In the 1970s, after the code broke down, filmmakers began taking these conventions and applying them in new ways. Francis Ford Coppola’s 1972 film The Godfather is perhaps the prime example of the romanticism of the crime life. Coppola opens on the Corleone family, a sort of crime monarchy in 1940’s New York; business runs out of cigar parlors and is discussed in easy chairs. While the film is not without it’s violence, it handles it with more style and less grit. Coppola focuses on the family instead of the violence, choosing to examine the way the Corleones’ business functions within a family structure. The film provides a somewhat distorted view of the mafia, trading in realistic grit for lyrical beauty.

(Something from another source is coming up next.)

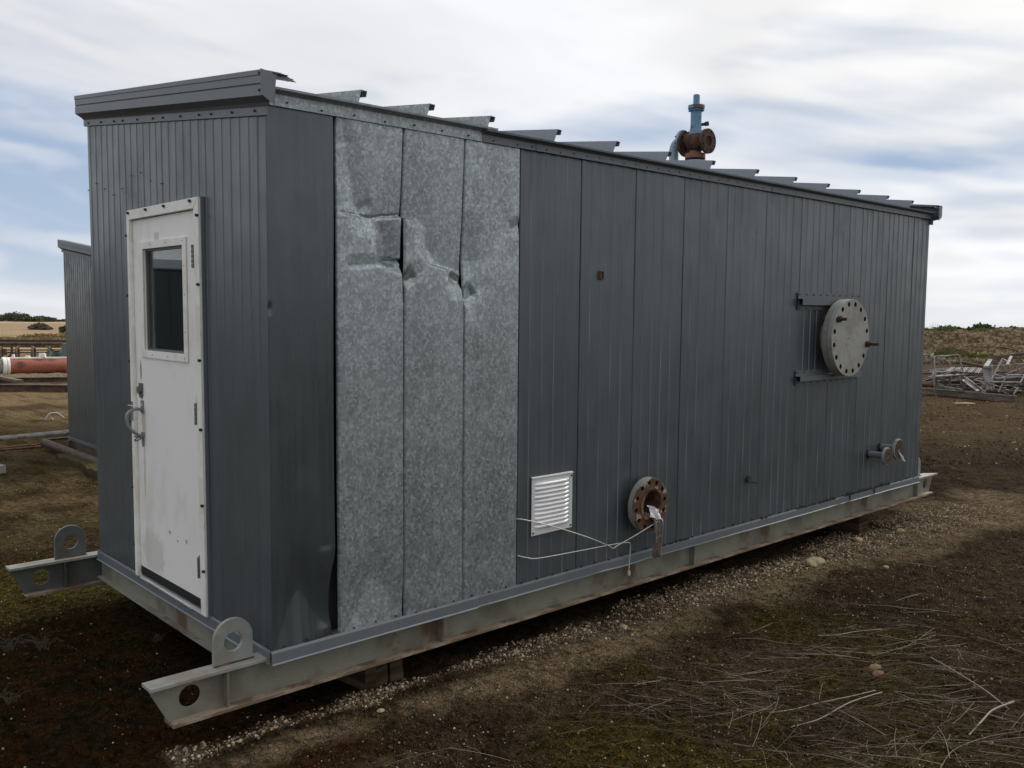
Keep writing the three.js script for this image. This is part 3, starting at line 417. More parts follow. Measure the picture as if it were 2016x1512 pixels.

In 1973, Martin Scorsese exploded onto the scene with his first major feature film Mean Streets. The film stripped the romanticism away from the mafia and examined the life of crime in a violently gritty way. That is not to say that Mean Streets is not a beautiful film, it is simply showcasing an uglier, perhaps more realistic, view of the mafia. Throughout the film, Scorsese cuts to films like The Searchers and The Big Heat, juxtaposing their scenes of seemingly tame violence with the horrifying, realistic violence of his film, suggesting that what we’ve seen up to his film is fiction and that his film is reality, which is far more frightening.
Both The Godfather and Mean Streets have contemporaries that run the scale from gritty realism to romantic lyricism. Some objectify the life of crime, attempting to capture brutal reality; a modern example of this would be Matteo Garrone’s Gomorrah from 2008, which tears through the crime-ridden streets of Naples with horrifying violence and realism. Other filmmakers choose to skew reality and create wholly personal visions employing the conventions of the crime film. A particularly adept example is Jacques Audiard’s 2009 film A Prophet.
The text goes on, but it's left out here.